## [Task objective]
Copy exactly the lines from the start of the material through the line with "blink('hold_down_bracket', bm, M_WAND)". Pictures stay out of the copy.

## [Collected material]
__________________________________________________
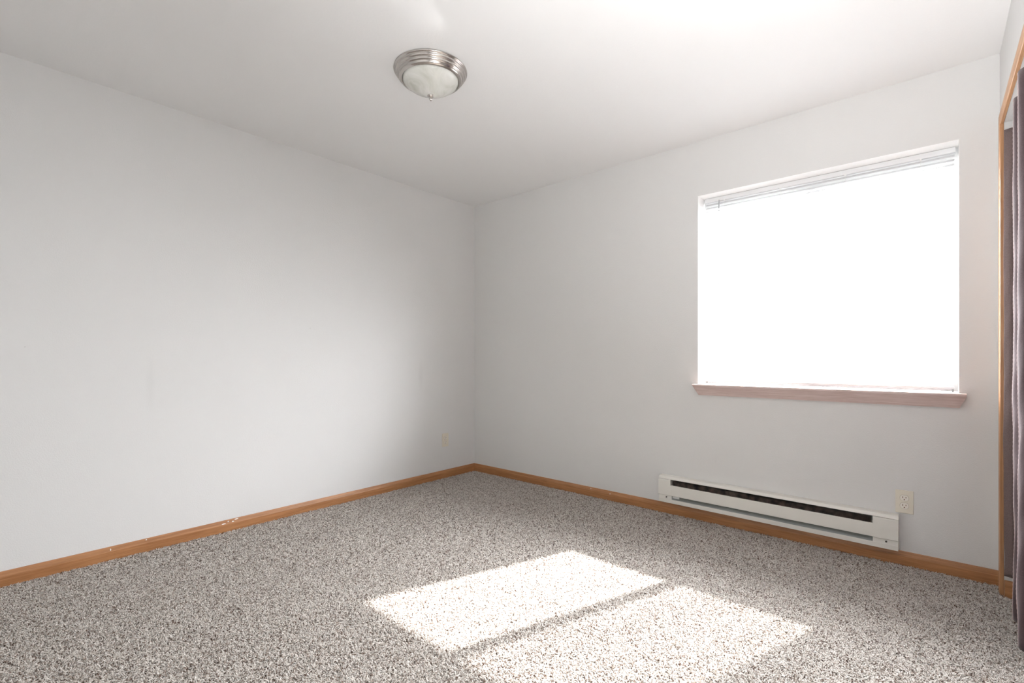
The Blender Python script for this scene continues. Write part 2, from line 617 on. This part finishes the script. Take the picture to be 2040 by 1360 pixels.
for lx in (2.189, 2.508, 2.829, 3.147):
    bm = bmesh.new()
    for yy in (-0.0125, 0.0115):
        box(bm, lx - 0.0012, lx + 0.0012, BYc + yy, BYc + yy + 0.0008, 0.898, 2.062)
    box(bm, lx - 0.004, lx + 0.004, BYc - 0.0145, BYc - 0.0125, 2.054, 2.066)
    box(bm, lx - 0.006, lx + 0.006, BYc - 0.0125, BYc + 0.0125, 0.8895, 0.8935)
    blink('ladder_cord', bm, M_CORD)
bm = bmesh.new()
lathe(bm, [(0, 0), (0.0032, -0.002), (0.0032, -0.50), (0.0042, -0.505), (0.0042, -0.56), (0, -0.565)], 6, (2.157, BYc - 0.021, 2.045))
for zz in (2.045, 2.05, 2.055):
    pass
box(bm, 2.1555, 2.1585, BYc - 0.0225, BYc - 0.013, 2.044, 2.064)
wd = blink('tilt_wand', bm, M_WAND)
wd['label'] = 'grey plastic tilt wand'
for hx in (BX0 + 0.006, BX1 - 0.014):
    bm = bmesh.new()
    box(bm, hx, hx + 0.008, BYc - 0.019, BYc - 0.002, 0.8802, 0.8822)
    box(bm, hx, hx + 0.008, BYc - 0.004, BYc - 0.002, 0.8802, 0.8935)
    blink('hold_down_bracket', bm, M_WAND)

# ------------------------------------------------------------------ ceiling light
lamp = thing('ceiling_light', 'flush ceiling light with a stepped nickel ring and a bowl of cloudy white glass', 'ceiling light', (1.358, -1.625, H))
bm = bmesh.new()
lathe(bm, [(0, -0.001), (0.1740, -0.0005), (0.1765, -0.003), (0.1765, -0.006), (0.174, -0.009), (0.1695, -0.0105),
           (0.1685, -0.0125), (0.1680, -0.019), (0.1655, -0.022), (0.1605, -0.0235), (0.1595, -0.0255), (0.1588, -0.031),
           (0.1565, -0.0345), (0.1520, -0.036), (0.1508, -0.038), (0.1495, -0.043), (0.1465, -0.0465), (0.1410, -0.049),
           (0.1375, -0.0505), (0.1355, -0.049), (0.1345, -0.045), (0.1340, -0.020)], 96)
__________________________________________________
## [Correct result]
The Blender Python script for this scene continues. Write part 2, from line 617 on. This part finishes the script. Take the picture to be 2040 by 1360 pixels.
for lx in (2.189, 2.508, 2.829, 3.147):
    bm = bmesh.new()
    for yy in (-0.0125, 0.0115):
        box(bm, lx - 0.0012, lx + 0.0012, BYc + yy, BYc + yy + 0.0008, 0.898, 2.062)
    box(bm, lx - 0.004, lx + 0.004, BYc - 0.0145, BYc - 0.0125, 2.054, 2.066)
    box(bm, lx - 0.006, lx + 0.006, BYc - 0.0125, BYc + 0.0125, 0.8895, 0.8935)
    blink('ladder_cord', bm, M_CORD)
bm = bmesh.new()
lathe(bm, [(0, 0), (0.0032, -0.002), (0.0032, -0.50), (0.0042, -0.505), (0.0042, -0.56), (0, -0.565)], 6, (2.157, BYc - 0.021, 2.045))
for zz in (2.045, 2.05, 2.055):
    pass
box(bm, 2.1555, 2.1585, BYc - 0.0225, BYc - 0.013, 2.044, 2.064)
wd = blink('tilt_wand', bm, M_WAND)
wd['label'] = 'grey plastic tilt wand'
for hx in (BX0 + 0.006, BX1 - 0.014):
    bm = bmesh.new()
    box(bm, hx, hx + 0.008, BYc - 0.019, BYc - 0.002, 0.8802, 0.8822)
    box(bm, hx, hx + 0.008, BYc - 0.004, BYc - 0.002, 0.8802, 0.8935)
    blink('hold_down_bracket', bm, M_WAND)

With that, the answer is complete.